Material for this task:
○ ○ ○ ○ ○ ○ ○

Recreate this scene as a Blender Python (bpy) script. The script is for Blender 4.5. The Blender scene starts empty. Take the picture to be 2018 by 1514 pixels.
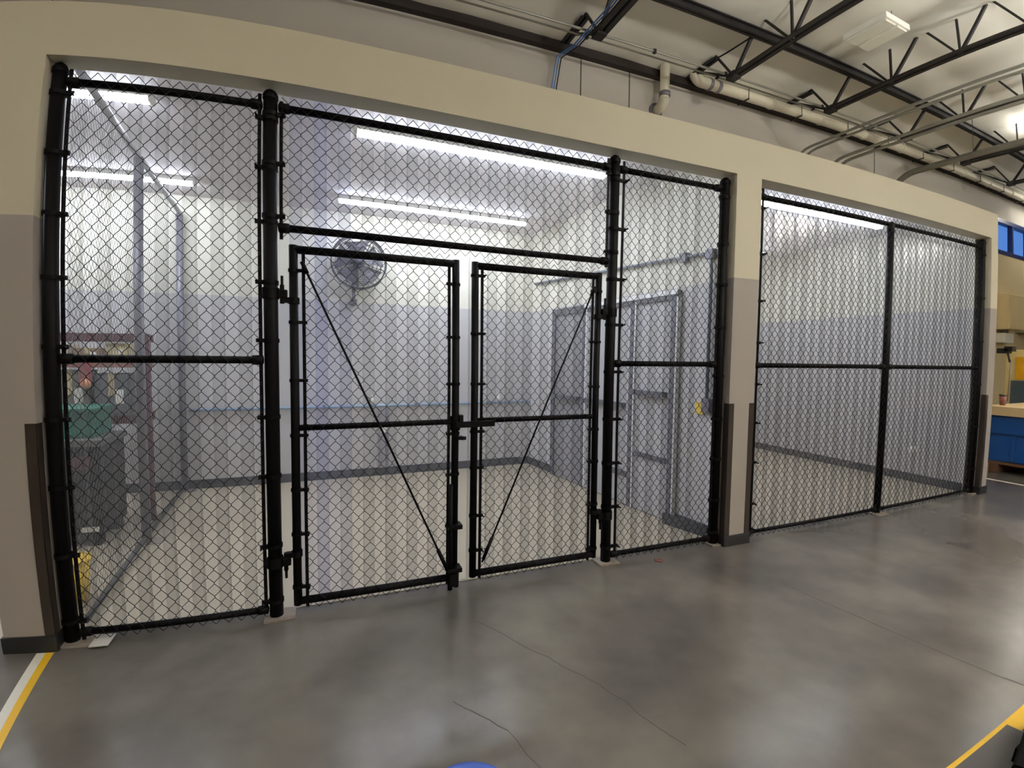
import bpy, bmesh, math, random
from mathutils import Vector, Matrix
random.seed(7)
S = bpy.context.scene
COL = S.collection
PI = math.pi

# ------------------------------------------------------------------ camera (wide phone lens with its own barrel curve)
PERSPECTIVE_CHECK = False
cd = bpy.data.cameras.new('camera')
cam = bpy.data.objects.new('camera', cd); COL.objects.link(cam)
cx, cy, cz, yaw, pitch, roll = 1.3647, -2.8681, 1.5229, -0.3723, -0.0549, 0.0130
a1, a2, a3, a4 = 1.1202, -0.1308, -0.3009, 0.1695          # angle from the axis per half picture width
f = Vector((-math.sin(yaw)*math.cos(pitch), math.cos(yaw)*math.cos(pitch), math.sin(pitch)))
R0 = Vector((math.cos(yaw), math.sin(yaw), 0)); U0 = R0.cross(f)
Rt = R0*math.cos(roll) + U0*math.sin(roll); Up = U0*math.cos(roll) - R0*math.sin(roll)
cam.matrix_world = Matrix(((Rt.x, Up.x, -f.x, cx), (Rt.y, Up.y, -f.y, cy), (Rt.z, Up.z, -f.z, cz), (0, 0, 0, 1)))
cd.clip_start, cd.clip_end = 0.02, 200
cd.sensor_fit = 'HORIZONTAL'; cd.sensor_width = 36.0; cd.sensor_height = 36.0*1514/2018
if PERSPECTIVE_CHECK:
    cd.lens = 17.0
else:
    cd.type = 'PANO'
    cd.panorama_type = 'FISHEYE_LENS_POLYNOMIAL'
    h = 18.0
    cd.fisheye_fov = PI
    cd.fisheye_polynomial_k0 = 0.0
    cd.fisheye_polynomial_k1 = -a1/h
    cd.fisheye_polynomial_k2 = -a2/h**2
    cd.fisheye_polynomial_k3 = -a3/h**3
    cd.fisheye_polynomial_k4 = -a4/h**4
S.camera = cam

# ------------------------------------------------------------------ exposure, sky
S.view_settings.view_transform = 'Standard'; S.view_settings.look = 'None'
S.view_settings.gamma = 1.0; S.view_settings.use_curve_mapping = False
S.view_settings.exposure = 0.0
S.cycles.transparent_max_bounces = 24
S.cycles.max_bounces = 10; S.cycles.diffuse_bounces = 6
W = bpy.data.worlds.new('sky'); S.world = W; W.use_nodes = True
W.node_tree.nodes['Background'].inputs[0].default_value = (0.10, 0.26, 0.72, 1)
W.node_tree.nodes['Background'].inputs[1].default_value = 1.0
TUBE_GLOW = 70.0          # white strip lights inside the enclosure
BAY_GLOW = 41.0           # warm high-bay lights of the hall

# ------------------------------------------------------------------ helpers
def srgb(r, g, b):
    def c(v):
        v /= 255.0
        return v/12.92 if v <= 0.04045 else ((v+0.055)/1.055)**2.4
    return (c(r), c(g), c(b), 1)

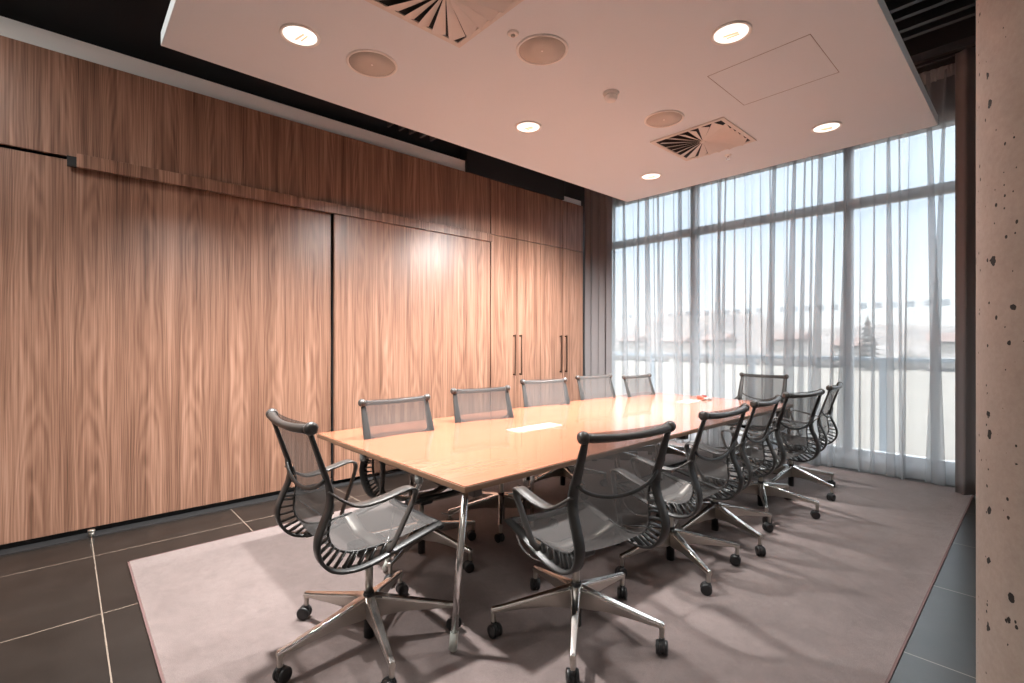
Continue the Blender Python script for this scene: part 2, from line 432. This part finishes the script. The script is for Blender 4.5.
M_diff = mat('diffuser_white', (.66, .62, .57), .55)
def diffuser(x, y, s, label):
    r = empty('air_diffuser', (x, y, ZR)); tag(r, label, 'air vent', 'square swirl air diffusers')
    h = s/2
    bm = bmesh.new()
    for a in range(4):
        M = Matrix.Rotation(a*PI/2, 4, 'Z')
        c = [(-h, -h, 0), (h, -h, 0), (h-.03, -h+.03, 0), (-h+.03, -h+.03, 0)]
        vs = [bm.verts.new(M @ Vector(p)) for p in c] + [bm.verts.new(M @ (Vector(p)+Vector((0, 0, -.008)))) for p in c]
        for q in ((0, 1, 2, 3), (7, 6, 5, 4), (0, 4, 5, 1), (1, 5, 6, 2), (2, 6, 7, 3), (3, 7, 4, 0)): bm.faces.new([vs[i] for i in q])
    obj('frame', fixn(bm), M_diff, r)
    obj('dark_plenum', BX(-h+.03, h-.03, -h+.03, h-.03, -.0015, -.0005), M_black, r)
    bm = bmesh.new(); n = 20; hi = h-.032
    def edge(a):
        c, s_ = math.cos(a), math.sin(a); k = hi/max(abs(c), abs(s_)); return Vector((c*k, s_*k, 0))
    for i in range(n):
        a0 = 2*PI*i/n + .02; a1 = a0 + 2*PI/n*.84
        p0, p1 = edge(a0), edge(a1)
        q0, q1 = p0*.07, p1*.07
        zz0, zz1 = -.002, -.028
        top = [q0+Vector((0, 0, -.005)), p0+Vector((0, 0, zz0)), p1+Vector((0, 0, zz1)), q1+Vector((0, 0, -.008))]
        vs = [bm.verts.new(p) for p in top] + [bm.verts.new(p+Vector((0, 0, .0015))) for p in top]
        for q in ((0, 1, 2, 3), (7, 6, 5, 4), (0, 4, 5, 1), (1, 5, 6, 2), (2, 6, 7, 3), (3, 7, 4, 0)): bm.faces.new([vs[j] for j in q])
    obj('vane', fixn(bm), M_diff, r)
    obj('hub', lathe(bmesh.new(), [(.022, -.002), (.022, -.011), (.012, -.013)], n=20), M_diff, r)
diffuser(-1.87, 1.30, .60, 'square white swirl air diffuser cut by the top edge of the picture')
diffuser(-1.86, 3.80, .60, 'square white swirl air diffuser near the far end of the raft')

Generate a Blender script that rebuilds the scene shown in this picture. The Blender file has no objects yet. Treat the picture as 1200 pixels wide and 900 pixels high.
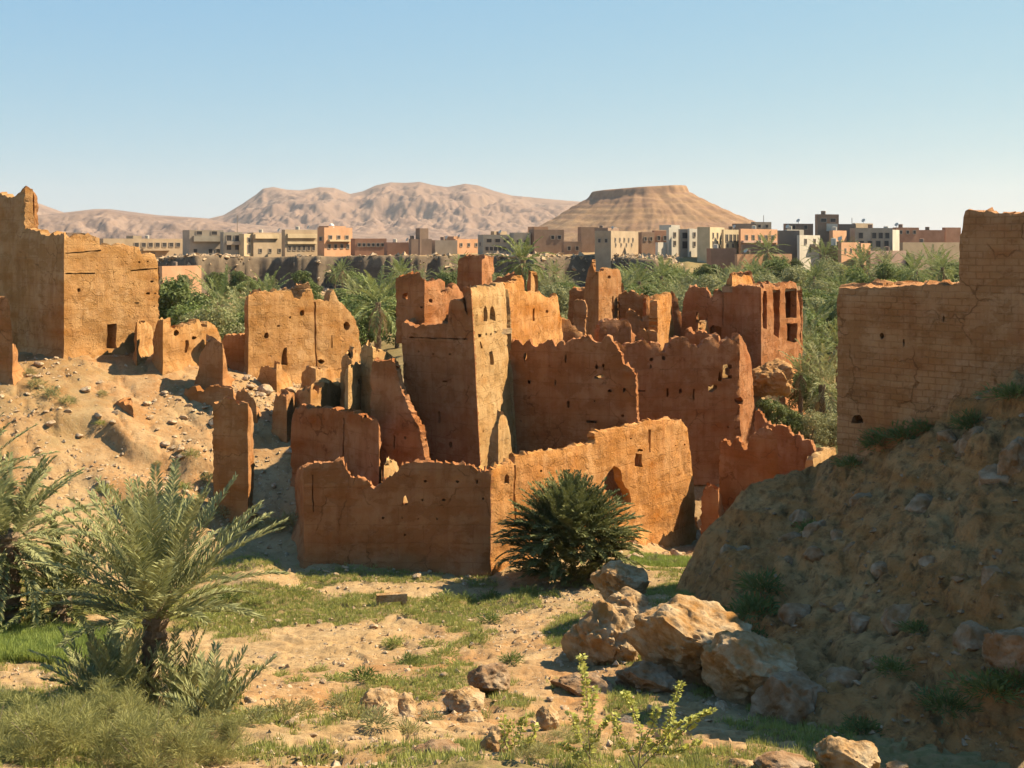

○ ○ ○ ○ ○ ○ ○

What is expected: Leave every image out, and retype the material exactly.

Task answer:
Recreate this scene as a Blender Python (bpy) script. The script is for Blender 4.5. The Blender scene starts empty. Take the picture to be 2018 by 1514 pixels.
import bpy, bmesh, math, random
from mathutils import Vector, Matrix
random.seed(7)
S = bpy.context.scene
COL = S.collection
PI = math.pi

# ------------------------------------------------------------------ camera (wide phone lens with its own barrel curve)
PERSPECTIVE_CHECK = False
cd = bpy.data.cameras.new('camera')
cam = bpy.data.objects.new('camera', cd); COL.objects.link(cam)
cx, cy, cz, yaw, pitch, roll = 1.3647, -2.8681, 1.5229, -0.3723, -0.0549, 0.0130
a1, a2, a3, a4 = 1.1202, -0.1308, -0.3009, 0.1695          # angle from the axis per half picture width
f = Vector((-math.sin(yaw)*math.cos(pitch), math.cos(yaw)*math.cos(pitch), math.sin(pitch)))
R0 = Vector((math.cos(yaw), math.sin(yaw), 0)); U0 = R0.cross(f)
Rt = R0*math.cos(roll) + U0*math.sin(roll); Up = U0*math.cos(roll) - R0*math.sin(roll)
cam.matrix_world = Matrix(((Rt.x, Up.x, -f.x, cx), (Rt.y, Up.y, -f.y, cy), (Rt.z, Up.z, -f.z, cz), (0, 0, 0, 1)))
cd.clip_start, cd.clip_end = 0.02, 200
cd.sensor_fit = 'HORIZONTAL'; cd.sensor_width = 36.0; cd.sensor_height = 36.0*1514/2018
if PERSPECTIVE_CHECK:
    cd.lens = 17.0
else:
    cd.type = 'PANO'
    cd.panorama_type = 'FISHEYE_LENS_POLYNOMIAL'
    h = 18.0
    cd.fisheye_fov = PI
    cd.fisheye_polynomial_k0 = 0.0
    cd.fisheye_polynomial_k1 = -a1/h
    cd.fisheye_polynomial_k2 = -a2/h**2
    cd.fisheye_polynomial_k3 = -a3/h**3
    cd.fisheye_polynomial_k4 = -a4/h**4
S.camera = cam

# ------------------------------------------------------------------ exposure, sky
S.view_settings.view_transform = 'Standard'; S.view_settings.look = 'None'
S.view_settings.gamma = 1.0; S.view_settings.use_curve_mapping = False
S.view_settings.exposure = 0.0
S.cycles.transparent_max_bounces = 24
S.cycles.max_bounces = 10; S.cycles.diffuse_bounces = 6
W = bpy.data.worlds.new('sky'); S.world = W; W.use_nodes = True
W.node_tree.nodes['Background'].inputs[0].default_value = (0.10, 0.26, 0.72, 1)
W.node_tree.nodes['Background'].inputs[1].default_value = 1.0
TUBE_GLOW = 70.0          # white strip lights inside the enclosure
BAY_GLOW = 41.0           # warm high-bay lights of the hall

# ------------------------------------------------------------------ helpers
def srgb(r, g, b):
    def c(v):
        v /= 255.0
        return v/12.92 if v <= 0.04045 else ((v+0.055)/1.055)**2.4
    return (c(r), c(g), c(b), 1)

Continue the Blender Python script for this scene: part 2, from line 432. This part finishes the script. The script is for Blender 4.5.
M_diff = mat('diffuser_white', (.66, .62, .57), .55)
def diffuser(x, y, s, label):
    r = empty('air_diffuser', (x, y, ZR)); tag(r, label, 'air vent', 'square swirl air diffusers')
    h = s/2
    bm = bmesh.new()
    for a in range(4):
        M = Matrix.Rotation(a*PI/2, 4, 'Z')
        c = [(-h, -h, 0), (h, -h, 0), (h-.03, -h+.03, 0), (-h+.03, -h+.03, 0)]
        vs = [bm.verts.new(M @ Vector(p)) for p in c] + [bm.verts.new(M @ (Vector(p)+Vector((0, 0, -.008)))) for p in c]
        for q in ((0, 1, 2, 3), (7, 6, 5, 4), (0, 4, 5, 1), (1, 5, 6, 2), (2, 6, 7, 3), (3, 7, 4, 0)): bm.faces.new([vs[i] for i in q])
    obj('frame', fixn(bm), M_diff, r)
    obj('dark_plenum', BX(-h+.03, h-.03, -h+.03, h-.03, -.0015, -.0005), M_black, r)
    bm = bmesh.new(); n = 20; hi = h-.032
    def edge(a):
        c, s_ = math.cos(a), math.sin(a); k = hi/max(abs(c), abs(s_)); return Vector((c*k, s_*k, 0))
    for i in range(n):
        a0 = 2*PI*i/n + .02; a1 = a0 + 2*PI/n*.84
        p0, p1 = edge(a0), edge(a1)
        q0, q1 = p0*.07, p1*.07
        zz0, zz1 = -.002, -.028
        top = [q0+Vector((0, 0, -.005)), p0+Vector((0, 0, zz0)), p1+Vector((0, 0, zz1)), q1+Vector((0, 0, -.008))]
        vs = [bm.verts.new(p) for p in top] + [bm.verts.new(p+Vector((0, 0, .0015))) for p in top]
        for q in ((0, 1, 2, 3), (7, 6, 5, 4), (0, 4, 5, 1), (1, 5, 6, 2), (2, 6, 7, 3), (3, 7, 4, 0)): bm.faces.new([vs[j] for j in q])
    obj('vane', fixn(bm), M_diff, r)
    obj('hub', lathe(bmesh.new(), [(.022, -.002), (.022, -.011), (.012, -.013)], n=20), M_diff, r)
diffuser(-1.87, 1.30, .60, 'square white swirl air diffuser cut by the top edge of the picture')
diffuser(-1.86, 3.80, .60, 'square white swirl air diffuser near the far end of the raft')

Generate a Blender script that rebuilds the scene shown in this picture. The Blender file has no objects yet. Treat the picture as 1200 pixels wide and 900 pixels high.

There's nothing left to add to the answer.